Viola Spolin absolutely created and ran what were recognizably role-playing games in the 1920s onwards. They were designed as theater exercises, but they are unmistakably games in that they can be won or lost and their main mode of play is role-playing and improvisation. There were no dice involved, and they never gained much currency outside the theater community, but we would absolutely recognize them as role-playing games.

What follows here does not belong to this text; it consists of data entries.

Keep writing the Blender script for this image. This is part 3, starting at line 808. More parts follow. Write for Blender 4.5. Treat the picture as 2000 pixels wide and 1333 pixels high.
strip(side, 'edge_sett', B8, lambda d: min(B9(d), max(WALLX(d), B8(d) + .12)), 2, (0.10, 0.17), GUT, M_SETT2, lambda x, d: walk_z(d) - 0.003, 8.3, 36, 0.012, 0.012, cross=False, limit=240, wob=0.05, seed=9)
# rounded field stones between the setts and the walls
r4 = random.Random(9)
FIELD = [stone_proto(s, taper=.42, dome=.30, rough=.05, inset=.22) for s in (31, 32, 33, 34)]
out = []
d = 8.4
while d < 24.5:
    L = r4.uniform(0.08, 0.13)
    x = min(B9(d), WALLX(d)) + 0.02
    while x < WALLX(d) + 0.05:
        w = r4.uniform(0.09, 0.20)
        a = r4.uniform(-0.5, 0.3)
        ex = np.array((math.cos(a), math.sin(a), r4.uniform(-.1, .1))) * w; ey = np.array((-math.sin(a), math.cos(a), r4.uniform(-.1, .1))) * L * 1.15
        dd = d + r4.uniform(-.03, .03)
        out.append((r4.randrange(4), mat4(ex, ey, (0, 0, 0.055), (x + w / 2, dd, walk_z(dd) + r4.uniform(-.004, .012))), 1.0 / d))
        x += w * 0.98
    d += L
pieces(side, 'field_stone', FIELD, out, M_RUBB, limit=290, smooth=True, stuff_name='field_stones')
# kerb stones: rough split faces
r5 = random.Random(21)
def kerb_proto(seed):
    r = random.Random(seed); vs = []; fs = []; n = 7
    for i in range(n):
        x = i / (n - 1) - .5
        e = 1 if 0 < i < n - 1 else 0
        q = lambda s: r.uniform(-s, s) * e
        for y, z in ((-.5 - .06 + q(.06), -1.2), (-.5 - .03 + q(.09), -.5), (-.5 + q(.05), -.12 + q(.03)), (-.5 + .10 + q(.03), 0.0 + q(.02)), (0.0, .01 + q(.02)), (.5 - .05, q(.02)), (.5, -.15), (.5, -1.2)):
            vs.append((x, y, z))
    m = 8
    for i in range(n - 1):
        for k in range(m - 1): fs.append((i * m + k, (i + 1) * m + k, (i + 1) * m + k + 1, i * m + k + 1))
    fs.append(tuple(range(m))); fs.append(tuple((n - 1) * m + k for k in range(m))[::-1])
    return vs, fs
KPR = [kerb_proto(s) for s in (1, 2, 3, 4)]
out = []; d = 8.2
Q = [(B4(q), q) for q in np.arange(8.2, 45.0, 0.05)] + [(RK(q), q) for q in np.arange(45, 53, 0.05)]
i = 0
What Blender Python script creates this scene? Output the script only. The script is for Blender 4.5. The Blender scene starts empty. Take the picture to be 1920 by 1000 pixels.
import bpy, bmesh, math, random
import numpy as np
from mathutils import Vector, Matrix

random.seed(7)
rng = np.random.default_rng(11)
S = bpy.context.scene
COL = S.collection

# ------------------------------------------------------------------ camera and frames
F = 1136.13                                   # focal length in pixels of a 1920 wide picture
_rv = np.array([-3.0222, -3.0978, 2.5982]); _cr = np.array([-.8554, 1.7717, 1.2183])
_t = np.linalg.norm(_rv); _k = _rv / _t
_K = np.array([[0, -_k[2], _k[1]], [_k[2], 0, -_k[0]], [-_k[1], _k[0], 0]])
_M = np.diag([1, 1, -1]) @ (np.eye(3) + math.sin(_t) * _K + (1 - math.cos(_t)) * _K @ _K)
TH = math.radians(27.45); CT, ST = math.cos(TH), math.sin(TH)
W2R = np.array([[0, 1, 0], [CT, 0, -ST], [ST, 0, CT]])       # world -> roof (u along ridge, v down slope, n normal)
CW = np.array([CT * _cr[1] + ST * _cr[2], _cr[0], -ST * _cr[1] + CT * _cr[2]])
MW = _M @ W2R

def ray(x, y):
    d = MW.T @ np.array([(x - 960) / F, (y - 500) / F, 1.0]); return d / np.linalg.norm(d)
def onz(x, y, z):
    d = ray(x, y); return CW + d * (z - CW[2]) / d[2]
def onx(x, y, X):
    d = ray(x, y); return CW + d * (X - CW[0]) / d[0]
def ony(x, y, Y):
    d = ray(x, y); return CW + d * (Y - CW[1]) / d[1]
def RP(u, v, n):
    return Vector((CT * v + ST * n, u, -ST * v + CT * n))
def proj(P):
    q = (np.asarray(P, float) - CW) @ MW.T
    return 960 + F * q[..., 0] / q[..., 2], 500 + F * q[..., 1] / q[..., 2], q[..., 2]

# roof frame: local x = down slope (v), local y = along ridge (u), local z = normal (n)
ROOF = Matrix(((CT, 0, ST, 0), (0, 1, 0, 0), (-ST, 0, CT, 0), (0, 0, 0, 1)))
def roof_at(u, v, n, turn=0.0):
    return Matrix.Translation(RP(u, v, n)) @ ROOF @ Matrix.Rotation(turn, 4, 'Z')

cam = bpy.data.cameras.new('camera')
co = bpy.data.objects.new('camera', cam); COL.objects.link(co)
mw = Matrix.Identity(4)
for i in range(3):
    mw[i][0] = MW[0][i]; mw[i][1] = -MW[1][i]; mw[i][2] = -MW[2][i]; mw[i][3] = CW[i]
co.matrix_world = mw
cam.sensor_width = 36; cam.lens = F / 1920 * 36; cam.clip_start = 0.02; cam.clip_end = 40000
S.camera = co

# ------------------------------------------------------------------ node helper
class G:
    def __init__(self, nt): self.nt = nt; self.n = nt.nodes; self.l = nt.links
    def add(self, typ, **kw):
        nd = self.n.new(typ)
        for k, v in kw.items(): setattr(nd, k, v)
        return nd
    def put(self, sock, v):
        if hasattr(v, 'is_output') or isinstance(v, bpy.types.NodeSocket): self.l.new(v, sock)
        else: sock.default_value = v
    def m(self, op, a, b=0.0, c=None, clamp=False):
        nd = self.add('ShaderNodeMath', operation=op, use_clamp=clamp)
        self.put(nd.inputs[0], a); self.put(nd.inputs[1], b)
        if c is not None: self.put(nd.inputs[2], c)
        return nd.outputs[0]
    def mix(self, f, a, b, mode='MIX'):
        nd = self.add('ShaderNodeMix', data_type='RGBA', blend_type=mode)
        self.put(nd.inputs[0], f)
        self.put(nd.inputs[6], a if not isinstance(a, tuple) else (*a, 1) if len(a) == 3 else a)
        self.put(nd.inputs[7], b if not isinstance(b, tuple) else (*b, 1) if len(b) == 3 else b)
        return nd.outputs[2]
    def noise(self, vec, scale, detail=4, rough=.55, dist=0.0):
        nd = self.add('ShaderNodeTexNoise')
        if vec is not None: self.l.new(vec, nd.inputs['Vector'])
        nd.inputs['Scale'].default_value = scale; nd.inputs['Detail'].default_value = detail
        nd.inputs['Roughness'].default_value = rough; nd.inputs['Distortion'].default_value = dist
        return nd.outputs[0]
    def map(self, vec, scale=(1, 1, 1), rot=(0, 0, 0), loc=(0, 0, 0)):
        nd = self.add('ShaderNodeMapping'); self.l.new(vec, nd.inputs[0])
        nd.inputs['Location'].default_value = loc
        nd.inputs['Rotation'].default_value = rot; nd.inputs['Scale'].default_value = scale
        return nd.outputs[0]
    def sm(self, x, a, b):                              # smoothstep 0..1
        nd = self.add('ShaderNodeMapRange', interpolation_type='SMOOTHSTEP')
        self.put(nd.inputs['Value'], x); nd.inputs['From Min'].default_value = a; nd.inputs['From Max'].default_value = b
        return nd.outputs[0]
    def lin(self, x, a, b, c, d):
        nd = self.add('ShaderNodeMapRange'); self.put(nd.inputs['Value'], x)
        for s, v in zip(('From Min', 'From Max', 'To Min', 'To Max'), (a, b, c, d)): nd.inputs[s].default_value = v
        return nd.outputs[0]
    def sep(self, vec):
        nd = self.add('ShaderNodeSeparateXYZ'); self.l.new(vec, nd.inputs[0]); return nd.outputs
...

I am sure that Gygax and Arneson were unfamiliar with her, and arrived at their games without knowledge of her games, but it's an example of exactly the kind of parallel evolution you're talking about. She was hugely influential, and basically what's now Second City, with all of its alumni and devotees, would not have existed without her.
 

Garthanos

Arcadian Knight
Viola Spolin absolutely created and ran what were recognizably role-playing games in the 1920s onwards. They were designed as theater exercises, but they are unmistakably games in that they can be won or lost and their main mode of play is role-playing and improvisation. There were no dice involved, and they never gained much currency outside the theater community, but we would absolutely recognize them as role-playing games.

I am sure that Gygax and Arneson were unfamiliar with her, and arrived at their games without knowledge of her games, but it's an example of exactly the kind of parallel evolution you're talking about. She was hugely influential, and basically what's now Second City, with all of its alumni and devotees, would not have existed without her.
yes indeed and dice in war games were involved in ancient greco-roman eras... its not actually that much of a jump to tie more story into a war game.
 

Retreater

Legend
Arneson had a loose concept, without any of the factors necessary to share it with an audience (ambition, talent, perseverance, etc.) Had it not been for Gygax and others at TSR, Arneson's contributions would have been limited to a small group of players in Minnesota.